— Begin Collected data —

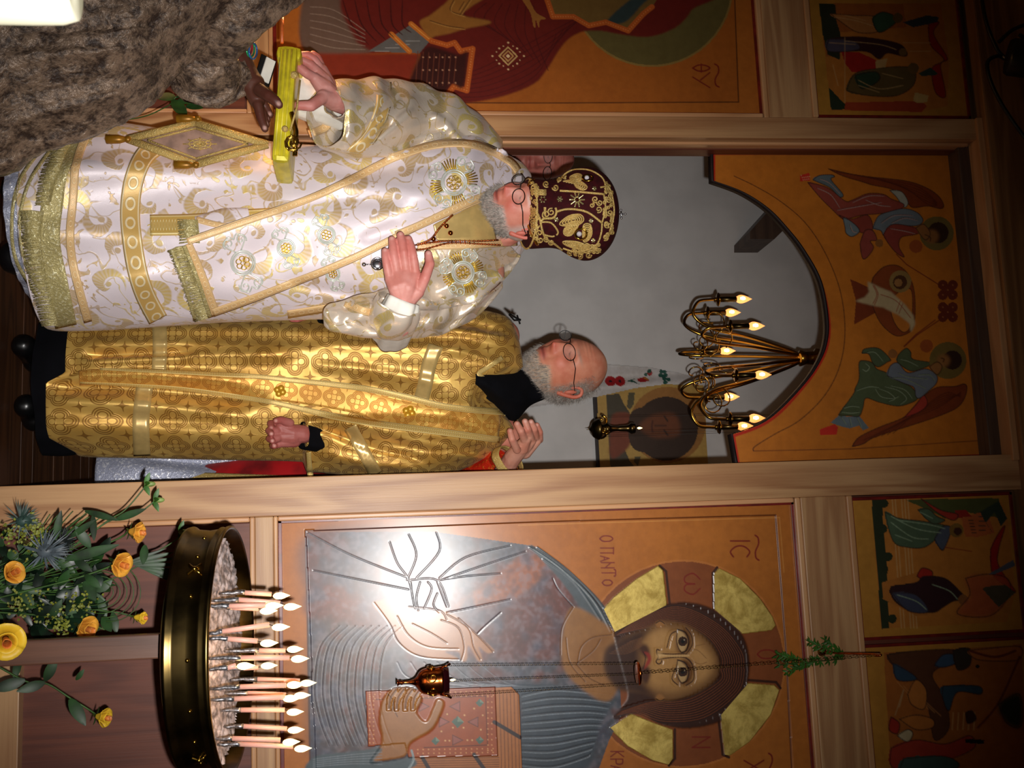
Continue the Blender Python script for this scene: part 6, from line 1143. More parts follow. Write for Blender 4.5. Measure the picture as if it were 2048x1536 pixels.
mesh('rim_band', *tube([b0+ax*.003+(np.array([1., 0, 0])*math.cos(t)+np.cross(ax, [1., 0, 0])*math.sin(t))*.0885 for t in np.linspace(0, 2*math.pi, 61)], .0026, 6), M['bead'], mit); cr = b0+ax*(H+.0); V, F = join([tube([cr, cr+ax*.028], .0016, 6), tube([cr+ax*.02+np.array([-.011, 0, 0]), cr+ax*.02+np.array([.011, 0, 0])], .0018, 6)]+[ball(cr+ax*.02+d, .0032, 6) for d in (np.array([.011, 0, 0]), np.array([-.011, 0, 0]), ax*.011, -ax*.008, ax*0)]); mesh('top_cross', V, F, M['silver'], mit)
cl_ = loft([(950, 440, 482, .04, YS-.10), (968, 434, 488, .05, YS-.08), (1000, 434, 488, .05, YS-.07), (1025, 440, 484, .045, YS-.06)], YS, .06, 20, 40); mesh('collar', cl_[0], cl_[1], M['black'], bis)
# ================================================================ person in brown lace, holding up the yellow book
YL = -0.95
lp = thing('person', 'person in brown ruffled lace dress holding up the yellow book from below', 'person', at(0, 40, YL))
dsk = (92, 56, 44)
hd = at(1010, -300, YL); V1 = head(hd, .9, .1, 1.0, 0, dsk, (86, 48, 40), None, -.02, (24, 20, 20), .2); tb = torso(at(600, -240, YL)[0], YL+.02, at(860, -150, YL)[2], dsk, .19)
Yq = -.70
hk = hand([[(520, 180, Yq-.02, .0155), (538, 192, Yq-.04, .0145), (552, 203, Yq-.045, .0125), (558, 210, Yq-.045, .010)], [(512, 205, Yq+.02, .013), (524, 228, Yq+.03, .012), (532, 250, Yq+.03, .0095)], [(508, 196, Yq+.05, .013), (522, 220, Yq+.06, .0115), (534, 240, Yq+.06, .0095)], [(514, 190, Yq+.07, .012), (530, 212, Yq+.09, .011), (540, 230, Yq+.09, .009)], [(516, 210, Yq-.0, .0125), (522, 236, Yq+.0, .011), (530, 258, Yq+.0, .009)]],
    [[(490, 140, Yq, .026), (506, 172, Yq, .028), (514, 200, Yq+.01, .020)], [(506, 168, Yq, .028), (516, 190, Yq+.04, .018)], [(490, 140, Yq, .026), (470, 100, Yq-.04, .03), (420, 60, Yq-.1, .035)]], dsk, voxel=.003)
body_mesh('body', lp, [V1[:3], tb, hk]); strands('hair', V1[3], V1[3]['hm'], 1200, .03, M['hair_dark'], lp, .3, .001)
dr = loft([(-160, -380, 350, .24), (0, -360, 337, .24), (68, -345, 298, .23), (188, -330, 258, .22), (284, -315, 206, .21), (342, -300, 140, .2), (430, -290, 70, .18), (520, -285, 14, .16), (600, -285, -30, .15), (760, -270, -60, .14), (860, -240, -80, .11), (900, -200, -120, .07)], YL, .2, 140, 180, 2.1, ((13, .02, 0), (7, .02, 1)), [([(0, 60), (200, 52), (330, 40)], -.02, 7), ([(0, 200), (150, 170), (330, 150)], -.015, 9), ([(0, 120), (200, 110), (340, 95)], .018, 10), ([(20, 250), (160, 215), (280, 190)], .015, 9)], .004, seed=21)
def ruffle(V, a=.006):
    return V+np.stack([np.sin(V[:, 2]*95+np.sin(V[:, 0]*130)*2)*a*.3, -np.abs(np.sin(V[:, 2]*80+V[:, 0]*60+2*np.sin(V[:, 0]*90)))*a, np.zeros(len(V))], 1)
solid(mesh('lace_dress', ruffle(dr[0]), dr[1], M['lace'], lp, uv=dr[2]), .003)
sv = sleeve([(640, -110, YL, 60), (560, -60, YL-.03, 66), (490, -10, YL-.02, 72), (440, 40, YL+.04, 78), (410, 90, YL+.1, 66), (408, 135, YL+.15, 70), (420, 160, Yq-.02, 56), (462, 152, Yq-.01, 42), (486, 146, Yq, 38)], 70, 110, .8, [([(340, 100), (420, 120), (480, 110)], -.014, 7), ([(360, 20), (440, 60), (500, 80)], .012, 9)], .004, 31, .05)
solid(mesh('lace_sleeve', ruffle(sv[0], .007), sv[1], M['lace'], lp, uv=sv[2]), .003)
parts = []
for k, cc in enumerate(((212, 60, 90), (60, 190, 120), (70, 130, 210))):
    V, F = tube([at(496+k*5+8*math.sin(a), 94+k*4+16*math.cos(a), Yq-.035+.02*math.sin(a)) for a in np.linspace(0, 2*math.pi, 20)], .0022, 6); mesh('bracelet', V, F, plain('bracelet_%d' % k, cc, .15, .4), lp)
# yellow book, paper, taper
bk = thing('yellow_book', 'thick shiny yellow-covered book held flat between the two hands', 'book', at(568, 205, -.68))
def obox(A_, B_, up, dep, h, bev=.004, rnd=0):
    ex = B_-A_; L = np.linalg.norm(ex); ex /= L; ez = up-ex*(up@ex); ez /= np.linalg.norm(ez); ey = np.cross(ez, ex); V, F = box(0, L, 0, dep, -h/2, h/2, bev); return [A_+ex*v[0]+ey*v[1]+ez*v[2] for v in V], F
A_ = at(578, 90, -.70); B_ = at(560, 322, -.70); up = np.array([0, 0, 1.])
M['yellow'] = plain('yellow_cover', (226, 210, 44), .3, .15, var=.08); M['yellow_dk'] = plain('yellow_ridge', (236, 218, 60), .4)
V, F = obox(A_, B_, up, .17, .041, .012); mesh('cover', V, F, M['yellow'], bk, False)
ex = (B_-A_)/np.linalg.norm(B_-A_)
for k in range(3): q = np.array([0, -.0015, -.012+.010*k]); V, F = tube([A_+q+ex*.012, B_+q-ex*.012], .0022, 6); mesh('spine_ridge', V, F, M['yellow_dk'], bk)
V, F = obox(A_+np.array([-.004, .01, 0]), A_+ex*.03+np.array([0, .01, 0]), up, .12, .06, .014); mesh('folded_end', V, F, M['yellow'], bk, False, label='folded bulging left end')
V, F = join([tube([at(600, 160, -.71), at(594, 215, -.71), at(580, 262, -.71)], .0025, 8), ball(at(570, 258, -.71), .008, 10), ball(at(588, 150, -.7), .010, 10, (1, .5, 1))]); mesh('clasp', V, F, M['bead'], bk)
V, F = join([tube(np.array([at(586+x, 285+y, -.705) for x, y in scroll(0, 0, 18, k, 1)]), .0025, 6) for k in range(3)]+[tube([at(583, 225, -.70), at(592, 262, -.70), at(590, 312, -.70)], .006, 8)]); mesh('gilt_ornament', V, F, M['brass'], bk)
V, F = obox(at(527, 163, -.66), at(541, 119, -.66), np.array([0, .6, 1.]), .004, .024, 0); tag(mesh('paper_slip', V, F, M['white_linen'], None, False), 'small white card held under the yellow book', 'paper')
V, F = obox(at(522, 168, -.655), at(537, 116, -.655), np.array([0, .6, 1.]), .004, .040, 0); tag(mesh('dark_folder', V, F, M['black_metal'], None, False), 'black folder edge behind the small white card', 'folder')
def flame(c, ln, parent, ax=(0, 0, 1)):
    V, F = lathe(spline([(.0001, -.48*ln), (ln*.12, -.40*ln), (ln*.2, -.18*ln), (ln*.19, .08*ln), (ln*.09, .34*ln), (.0001, .55*ln)], 4), 12, c, ax); return mesh('flame', V, F, M['flame'], parent)
tp = thing('taper', 'thin orange-brown taper with a flame beyond the left end of the yellow book', 'candle', at(562, 50, -.6)); V, F = tube([at(564, 86, -.62), at(564, 14, -.6)], .0042, 10); mesh('wax', V, F, plain('orange_wax', (214, 110, 50), .4), tp); flame(at(574, 5, -.6), .034, tp); lamp('taper_glow', 'POINT', at(582, 0, -.58), 3.0, (1, .5, .18), shadow_soft_size=.02)
fc = thing('large_candle', 'thick cream candle out of focus very close to the camera', 'candle', at(0, -30, -2.5)); c0_ = at(150, -28, -2.5); V, F = lathe([(.026, -.5), (.0275, -.1), (.0275, -.03), (.027, -.01), (.024, .0), (.012, -.003)], 32, c0_); mesh('wax', V, F, M['cream_wax'], fc)
V, F = tube([c0_, c0_+np.array([0, 0, .01])], .001, 6); mesh('wick', V, F, M['black'], fc)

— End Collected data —

The problem – Sift the material for lines with the string "from". Copy each one found.

Written solution –
Continue the Blender Python script for this scene: part 6, from line 1143. More parts follow. Write for Blender 4.5. Measure the picture as if it were 2048x1536 pixels.
lp = thing('person', 'person in brown ruffled lace dress holding up the yellow book from below', 'person', at(0, 40, YL))